No caso do assédio moral, o retrato também é preocupante: gritos, humilhações e perseguições são relatados por quase metade das pessoas entrevistadas. Um terço das vítimas muda suas expectativas de carreira, e 1 em cada 6 pede demissão — um indicador do custo humano e financeiro de culturas organizacionais que naturalizam a violência simbólica como método de gestão.
Apesar da Lei 14.457/22 (Emprega + Mulheres) prever medidas obrigatórias de prevenção, 83% dos trabalhadores afirmam desconhecer a lei, e mais da metade (53%) não percebe nenhuma ação concreta nas empresas. Em alguns casos, há pior: 6% relatam que suas organizações abafam casos ativamente.

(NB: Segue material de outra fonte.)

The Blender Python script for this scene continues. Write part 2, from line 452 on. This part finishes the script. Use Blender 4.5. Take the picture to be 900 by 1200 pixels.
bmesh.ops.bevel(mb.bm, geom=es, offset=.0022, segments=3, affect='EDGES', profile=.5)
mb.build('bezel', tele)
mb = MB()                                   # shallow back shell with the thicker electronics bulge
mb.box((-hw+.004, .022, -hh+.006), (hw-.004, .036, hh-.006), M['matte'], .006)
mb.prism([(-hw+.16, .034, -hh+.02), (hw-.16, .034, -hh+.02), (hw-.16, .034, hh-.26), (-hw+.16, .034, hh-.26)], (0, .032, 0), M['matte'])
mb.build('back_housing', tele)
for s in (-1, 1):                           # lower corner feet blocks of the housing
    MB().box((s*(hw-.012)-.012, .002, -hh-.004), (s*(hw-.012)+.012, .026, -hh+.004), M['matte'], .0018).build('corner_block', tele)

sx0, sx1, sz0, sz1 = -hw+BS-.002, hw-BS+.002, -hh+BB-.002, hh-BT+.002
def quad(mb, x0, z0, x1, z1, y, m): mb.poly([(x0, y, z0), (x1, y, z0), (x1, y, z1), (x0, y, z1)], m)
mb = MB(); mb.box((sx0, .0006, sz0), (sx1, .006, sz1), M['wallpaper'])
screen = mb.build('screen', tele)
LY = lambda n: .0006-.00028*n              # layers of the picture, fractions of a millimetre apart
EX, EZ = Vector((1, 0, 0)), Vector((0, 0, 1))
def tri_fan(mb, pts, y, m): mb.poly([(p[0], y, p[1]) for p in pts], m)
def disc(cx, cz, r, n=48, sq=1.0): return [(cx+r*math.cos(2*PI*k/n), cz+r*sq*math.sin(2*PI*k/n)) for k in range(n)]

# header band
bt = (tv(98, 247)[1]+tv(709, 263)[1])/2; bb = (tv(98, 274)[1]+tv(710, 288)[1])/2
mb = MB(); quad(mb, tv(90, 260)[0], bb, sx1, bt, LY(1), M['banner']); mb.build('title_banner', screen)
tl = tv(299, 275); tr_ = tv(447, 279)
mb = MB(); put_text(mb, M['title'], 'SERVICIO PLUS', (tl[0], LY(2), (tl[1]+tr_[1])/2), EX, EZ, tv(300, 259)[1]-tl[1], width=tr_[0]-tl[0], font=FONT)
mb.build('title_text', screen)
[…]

O relatório mostra que as empresas falam mais sobre assédio moral do que sexual, mas ainda carecem de ações consistentes. Comunicação e treinamentos são os movimentos mais comuns — e, muitas vezes, os únicos.
Fica o alerta: enfrentar o assédio é um imperativo ético e estratégico. Em tempos de ESG e sustentabilidade humana, não basta “ter políticas”; é preciso mudar a cultura. Porque, quando o silêncio é a resposta, o que se adoece não são apenas as pessoas — é a própria empresa.